Day 31: Gandhi
Nadiad to Ahmedabad, 60km
Everyone can make a difference. We’re all pebbles in a pond, invariably creating ripples which become waves and eventually tsunamis.
Pat makes a difference every day, but he may not know it yet and he may never live to see it. But he and the crew are already on hundreds of thousands of phones immortalised as warm memories. For some people, we will be nothing more than a fleeting thought – like a loud plane, flying overhead. For others, when a challenge becomes insurmountable they will remember Pat running on and on and they'll remember his words and suddenly nothing is impossible anymore.
They’ll keep pushing and fighting because they saw one man put one foot in front of other and convinced them they are more capable than they thought they were.
Every once in a while, in every country, a person dares to say to themselves ‘there must be more than this’ and sets out to defy expectations.
In 1913, for India, that person was Mahatma Gandhi who saw the British empire crouch over his brothers and sisters, in a toad-like posture. In 1917, Gandhi relocated about 10 kilometres from the centre of Ahmedabad onto the banks of the Sabarmati river. His house, the Sabarmati Ashram, would be the birthplace of history’s biggest non-violent revolution.
“I had the great privilege, one of the great moments of my life, to be able to step inside his home,” Pat said.
The runner was taken to the guest rooms and he sat on the floor and stared at the walls. He noticed how humble his abode was. While other great thinkers would have had long writing desks and walls lined with books and worldly trinkets, the ashram was barren in comparison. There was mat facing the window where Gandhi could see the river, there was a small writing desk where he studied and wrote his letters and very basic furniture.
“I realised that the greatest achievers on this planet are not the ones who have the most amount of wealth, the greatest achievers are ones who have the biggest hearts,” Pat said.
“The achievers on this planet are the ones who are prepared to sacrifice themselves for others; they’re the ones who are prepared to hurt a little bit so others may not hurt at all.”
From his home he hatched his plans for an independent country. He opened tertiary schools promoting manual labour, agriculture and literacy – an independent India was a self-sufficient India. At the time, when the British heavily taxed salt in the country, Gandhi defied them by boiling salty mud in seawater. This inspired hundreds of thousands of people across the country to do the same and it resulted in upwards of 60,000 arrests.
The house was built between a jail and a crematorium and for Gandhi it was profoundly poetic of his struggle. Either he would end up in jail or he would die.
On March 12, 1930, Gandhi vowed to never return to the Sabarmati Ashram until his country was free. He then marched 388km to Dandi and inspired the entire nation. 17 years later his vision of a free India was realised and the British left the country.

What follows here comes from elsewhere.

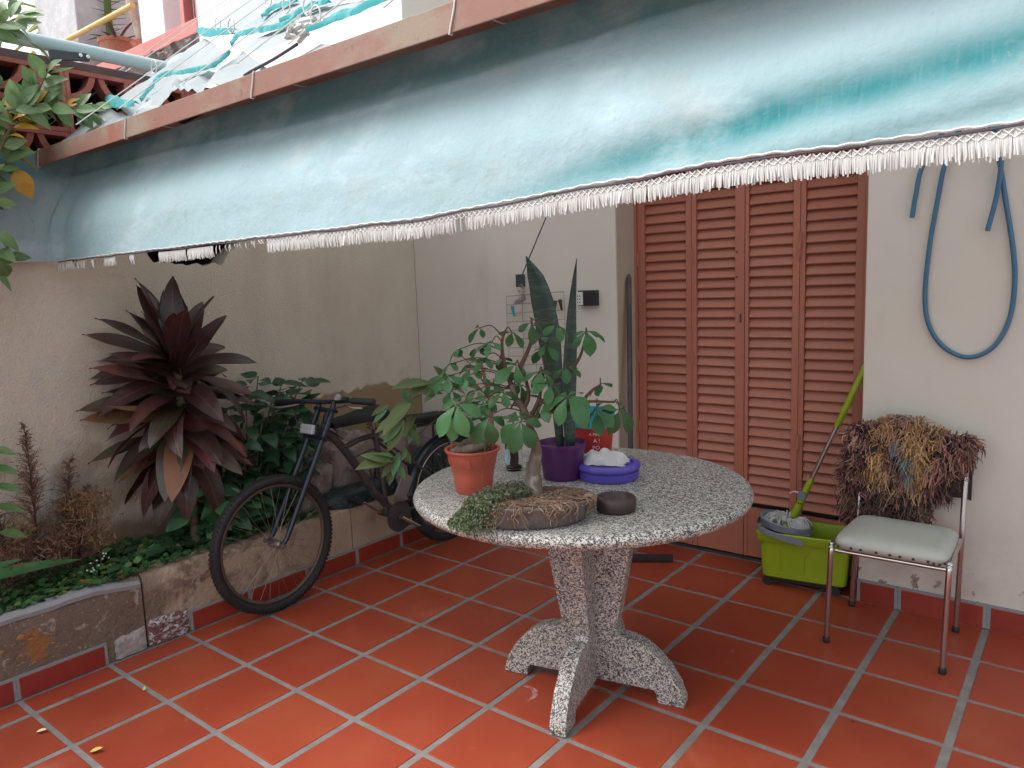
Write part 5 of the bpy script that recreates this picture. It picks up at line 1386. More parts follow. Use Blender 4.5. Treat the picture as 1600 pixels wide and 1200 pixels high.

Tragically, Gandhi never saw his home again – he was assassinated on January 30, 1948. Today, India is on its way to becoming an economic and industrial powerhouse and what remains as a symbol for the state and entire movement is the Charkha, or spinning wheel commonly used to spin synthetic fibres.
Like Gandhi, and many ways like Pat, it takes a single thread to start a tapestry. As Pat runs through small villages and huge cities, he unites the entire country under something overwhelmingly positive.
Whether he runs right by or stops to speak, by the end of this over a billion people will know there is no force quite like a man on a mission.